**Given task:** Your task is to copy every line of the entries that contains "with".
-- Start --
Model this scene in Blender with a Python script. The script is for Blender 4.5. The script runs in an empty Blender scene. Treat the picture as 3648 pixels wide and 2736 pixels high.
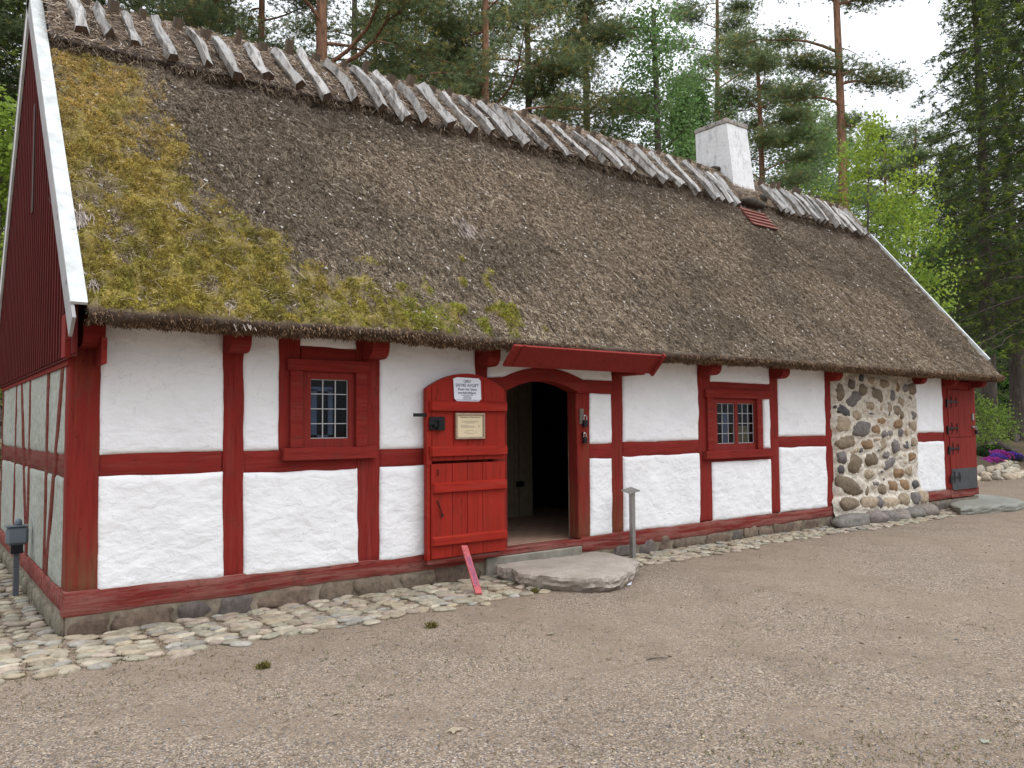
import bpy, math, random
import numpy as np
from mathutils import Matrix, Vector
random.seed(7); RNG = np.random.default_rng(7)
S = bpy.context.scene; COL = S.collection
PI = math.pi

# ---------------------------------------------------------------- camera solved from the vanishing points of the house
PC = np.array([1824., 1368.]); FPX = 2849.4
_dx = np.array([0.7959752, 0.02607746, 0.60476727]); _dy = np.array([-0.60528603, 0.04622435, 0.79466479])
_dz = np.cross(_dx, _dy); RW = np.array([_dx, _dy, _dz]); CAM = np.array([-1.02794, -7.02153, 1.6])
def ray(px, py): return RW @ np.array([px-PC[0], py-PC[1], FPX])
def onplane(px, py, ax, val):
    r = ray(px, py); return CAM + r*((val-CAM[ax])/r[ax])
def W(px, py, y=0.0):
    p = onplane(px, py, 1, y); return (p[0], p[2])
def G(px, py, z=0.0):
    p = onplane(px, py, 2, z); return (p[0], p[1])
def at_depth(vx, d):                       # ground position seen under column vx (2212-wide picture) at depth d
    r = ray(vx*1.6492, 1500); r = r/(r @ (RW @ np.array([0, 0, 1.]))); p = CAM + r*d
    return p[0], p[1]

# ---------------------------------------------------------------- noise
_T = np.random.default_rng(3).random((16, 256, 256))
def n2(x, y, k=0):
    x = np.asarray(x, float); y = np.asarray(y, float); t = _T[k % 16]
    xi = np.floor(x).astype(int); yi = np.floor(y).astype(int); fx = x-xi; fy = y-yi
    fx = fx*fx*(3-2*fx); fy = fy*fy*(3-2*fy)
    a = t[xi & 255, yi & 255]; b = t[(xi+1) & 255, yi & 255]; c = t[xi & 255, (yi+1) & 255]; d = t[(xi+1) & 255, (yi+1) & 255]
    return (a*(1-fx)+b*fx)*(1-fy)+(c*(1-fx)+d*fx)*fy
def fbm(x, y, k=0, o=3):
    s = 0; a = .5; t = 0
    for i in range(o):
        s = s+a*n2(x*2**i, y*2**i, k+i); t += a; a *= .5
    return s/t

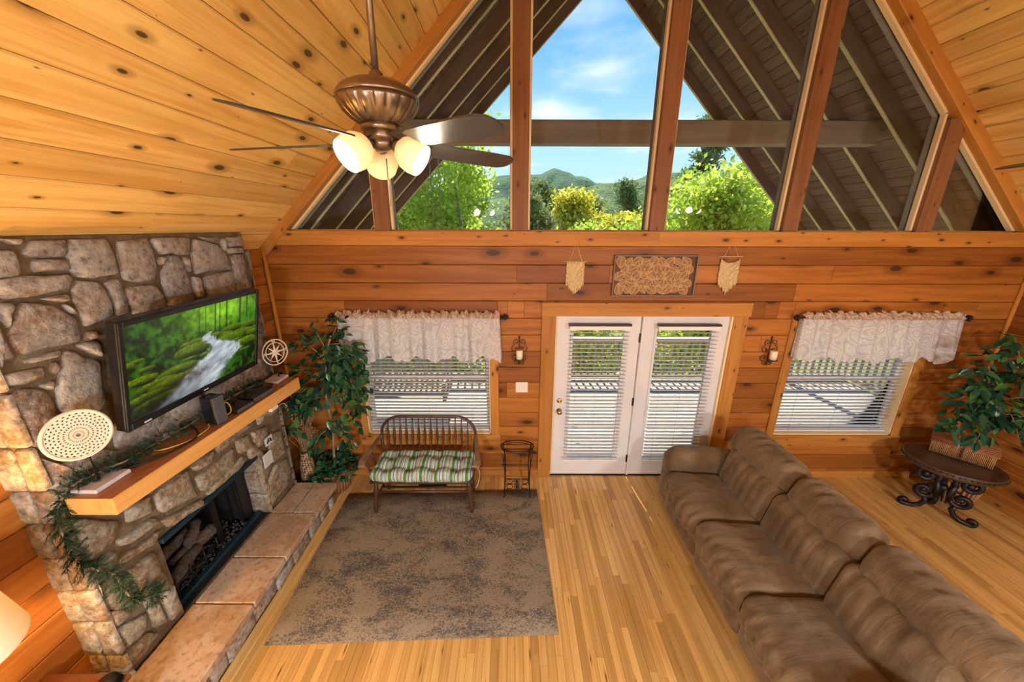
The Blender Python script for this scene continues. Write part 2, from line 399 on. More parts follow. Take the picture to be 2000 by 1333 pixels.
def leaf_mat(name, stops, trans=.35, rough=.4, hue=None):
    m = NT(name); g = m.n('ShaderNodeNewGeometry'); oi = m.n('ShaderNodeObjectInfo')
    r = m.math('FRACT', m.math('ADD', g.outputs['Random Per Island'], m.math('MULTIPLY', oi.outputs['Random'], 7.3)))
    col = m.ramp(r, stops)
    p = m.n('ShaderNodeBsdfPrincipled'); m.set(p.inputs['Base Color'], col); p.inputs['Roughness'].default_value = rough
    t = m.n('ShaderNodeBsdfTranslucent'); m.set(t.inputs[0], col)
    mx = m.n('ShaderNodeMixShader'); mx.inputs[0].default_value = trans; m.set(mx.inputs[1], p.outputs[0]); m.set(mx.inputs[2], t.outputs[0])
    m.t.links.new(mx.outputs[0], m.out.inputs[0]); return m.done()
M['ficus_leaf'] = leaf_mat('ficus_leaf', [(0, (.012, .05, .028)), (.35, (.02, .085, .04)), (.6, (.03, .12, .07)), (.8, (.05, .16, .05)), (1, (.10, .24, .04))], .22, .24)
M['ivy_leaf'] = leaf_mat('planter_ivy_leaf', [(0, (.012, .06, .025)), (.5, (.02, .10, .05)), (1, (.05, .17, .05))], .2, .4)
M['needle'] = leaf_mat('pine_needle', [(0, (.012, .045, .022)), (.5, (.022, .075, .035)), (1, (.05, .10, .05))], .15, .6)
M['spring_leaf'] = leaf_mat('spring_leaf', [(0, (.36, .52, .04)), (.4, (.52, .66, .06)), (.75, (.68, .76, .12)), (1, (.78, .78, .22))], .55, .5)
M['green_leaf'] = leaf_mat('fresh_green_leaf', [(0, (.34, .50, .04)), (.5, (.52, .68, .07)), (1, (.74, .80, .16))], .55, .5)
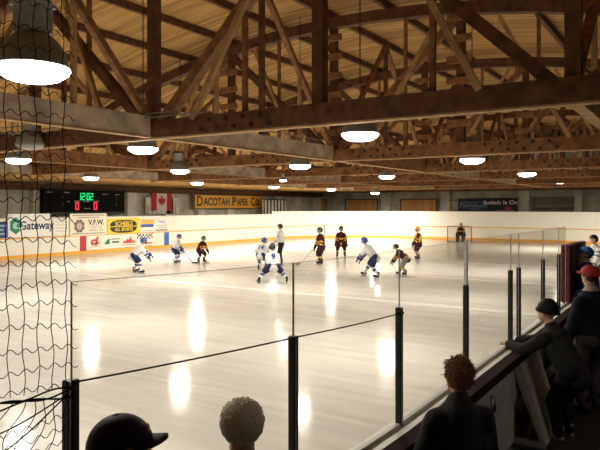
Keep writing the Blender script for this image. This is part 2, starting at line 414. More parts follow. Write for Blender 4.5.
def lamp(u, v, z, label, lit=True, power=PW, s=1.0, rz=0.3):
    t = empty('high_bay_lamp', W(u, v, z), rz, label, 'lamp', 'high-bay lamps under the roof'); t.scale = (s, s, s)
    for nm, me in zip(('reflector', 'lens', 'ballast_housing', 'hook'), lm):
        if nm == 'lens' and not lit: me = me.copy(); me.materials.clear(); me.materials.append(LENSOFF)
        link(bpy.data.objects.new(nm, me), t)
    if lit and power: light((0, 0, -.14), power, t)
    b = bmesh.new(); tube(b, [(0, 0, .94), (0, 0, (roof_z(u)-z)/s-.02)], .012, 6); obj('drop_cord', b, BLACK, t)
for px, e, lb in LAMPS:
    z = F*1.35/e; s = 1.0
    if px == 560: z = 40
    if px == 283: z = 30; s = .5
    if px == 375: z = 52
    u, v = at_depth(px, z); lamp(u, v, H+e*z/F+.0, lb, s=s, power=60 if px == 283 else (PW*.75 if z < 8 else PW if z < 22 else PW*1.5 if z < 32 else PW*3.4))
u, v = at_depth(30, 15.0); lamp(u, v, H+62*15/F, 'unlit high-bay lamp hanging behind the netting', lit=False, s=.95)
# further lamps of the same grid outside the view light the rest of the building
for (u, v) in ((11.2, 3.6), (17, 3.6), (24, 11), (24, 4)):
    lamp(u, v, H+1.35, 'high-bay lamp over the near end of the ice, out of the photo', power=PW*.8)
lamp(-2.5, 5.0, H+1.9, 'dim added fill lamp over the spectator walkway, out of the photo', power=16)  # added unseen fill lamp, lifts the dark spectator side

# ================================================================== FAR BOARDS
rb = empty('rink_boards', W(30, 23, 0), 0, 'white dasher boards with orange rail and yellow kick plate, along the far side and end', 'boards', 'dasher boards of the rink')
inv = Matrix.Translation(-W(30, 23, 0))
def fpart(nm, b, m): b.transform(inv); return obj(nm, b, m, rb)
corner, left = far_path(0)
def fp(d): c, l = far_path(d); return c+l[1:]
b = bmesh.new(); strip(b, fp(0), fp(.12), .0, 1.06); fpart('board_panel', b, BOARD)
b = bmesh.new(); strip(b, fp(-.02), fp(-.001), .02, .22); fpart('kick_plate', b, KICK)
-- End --
**Answer to the task:**
Model this scene in Blender with a Python script. The script is for Blender 4.5. The script runs in an empty Blender scene. Treat the picture as 3648 pixels wide and 2736 pixels high.
rb = empty('rink_boards', W(30, 23, 0), 0, 'white dasher boards with orange rail and yellow kick plate, along the far side and end', 'boards', 'dasher boards of the rink')